Four antiquities, valued at more than $1 million, were recently returned to Nepal by the Manhattan District Attorney‘s Office, the office announced in a statement Monday.
The pieces returned to Nepal on December 4 include a large pair of gilt bronze Bhairava masks, dating to the 16th century, that are collectively valued at $900,000.
According to the Manhattan DA’s office, “the masks depict the god as Shiva, one of the Hindu trinity which also includes Brahma and Vishnu. They were used for ritual worship during the annual Indra Jātrā festival in Nepal. Both masks were stolen in the mid-1990s as part of a series of break-in robberies from the home of the family whose relatives created the masks. They were then smuggled to Hong Kong, sold at auction in New York, and subsequently entered the collections of the Rubin Museum of Art and the Dallas Museum of Art until they were recovered earlier this year by the Office.”
The items were matched using family photographs submitted to an anonymous whistleblower known online as Lost Arts of Nepal. “As far as I know, the first such match in Nepal,” Erin Thompson, a professor specializing in art crime at the John Jay College of Criminal Justice, told ARTnews. Thompson submitted the tip from Lost Arts to the DA’s office in September 2022.
As part of the investigation, the DA’s office retrieved the police report filed by the family at the time of the thefts, and had it translated by a Nepali lawyer.
According to Thompson, the Bhairava masks are also not for people, but pots for beer, which would then be served to worshipers during the Indra Jātrā festival.
One of the other items repatriated to Nepal, a 10-armed Durga statue, was seized as part of the office’s investigation into convicted art trafficker Subhash Kapoor. According to the Manhattan DA’s office, the statue was allegedly smuggled out of Nepal “by the Zeeshan and Zahid Butt trafficking network, which was run by Kapoor’s alleged co-conspirators. The statue was then purchased from the Butts in Bangkok by Kapoor and subsequently trafficked into New York in the early 2000s, before it was recovered from a Kapoor-owned storage unit.”
The four items were returned to Nepal during a ceremony with Nepal’s acting New York Consul General Bishnu Prasad Gautam and U.S. Homeland Security Investigations Deputy Special Agent in Charge Christopher Lau on Monday.

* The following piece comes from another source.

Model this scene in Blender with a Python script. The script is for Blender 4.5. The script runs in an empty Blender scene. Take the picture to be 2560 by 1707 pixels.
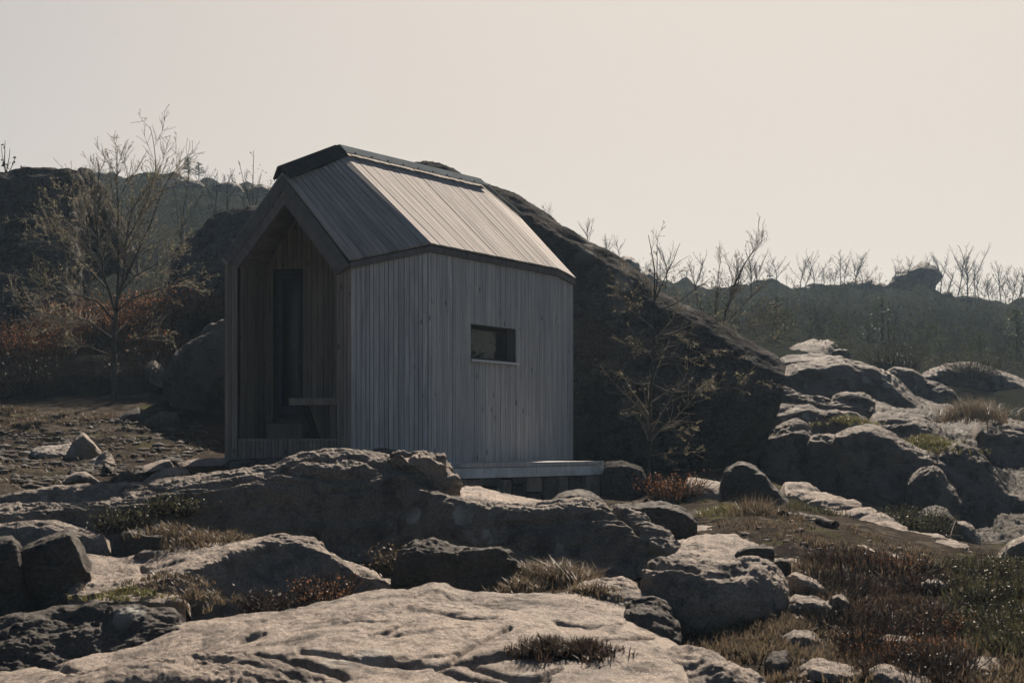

“The return of these illegally exported four masterpieces is a significant step in reclaiming Nepal’s cultural heritage and preserving its historical treasures,” Gautam said in a press statement. “This has deeply contributed to Nepal’s national efforts of recovery and reinstatement of lost cultural properties. The cooperation and collaboration between Nepal and the Manhattan District Attorney in this field, like in others, are deeply commendable and inspirations for the international community in the fight against illicit trafficking of cultural artifacts.”
On December 4, the Rubin Museum issued a press statement acknowledging that it had placed the mask under review “with its collections team as well as independent researchers” after seeing the social media posts, then removed it from public view and posted public signage in the galleries about this process.
The statement also acknowledged that the Manhattan DA’s office showed the museum “corroborating evidence the mask was stolen from a site in Dolakha in March 1994.” It reviewed the documentation, deaccessioned the mask, and voluntarily agreed to turn it over to the authorities.
The institution said it acquired the mask in 2005, with “no evidence of theft or unlawful removal from Nepal at the time of acquisition until evidence was provided by the Manhattan District Attorney’s office,” citing previous transactions on the art market, including a public auction at Sotheby’s in 1996.
“While we have treasured this exceptional mask and enjoyed sharing it with visitors in our galleries since 2005 as well as through several scholarly publications, the evidence presented is clear, as is our decision to return the work to Nepal,” Rubin Museum executive director Jorrit Britschgi said in a press statement. “We’re deeply sorry for the loss its removal has caused community members in Dolakha. We hope the work can return to its former location, yet also understand that the return will not remedy the wrongs that were done.”
The museum also announced it had committed additional resources through the appointment of Linda Colet as its new head of collections management and provenance research.
Provenance research in museums and private collections often focuses on scholarly books or photography archives to determine whether or not an object was stolen. For Thompson, the successful use of family photographs as proof of the Bhairava masks’ origins also demonstrates how repatriations are handled by foreign antiquities collections.
“I think that there should be a push toward museums and collectors to really think about returning things before that proof comes up, and not waiting until that happens,” Thompson said.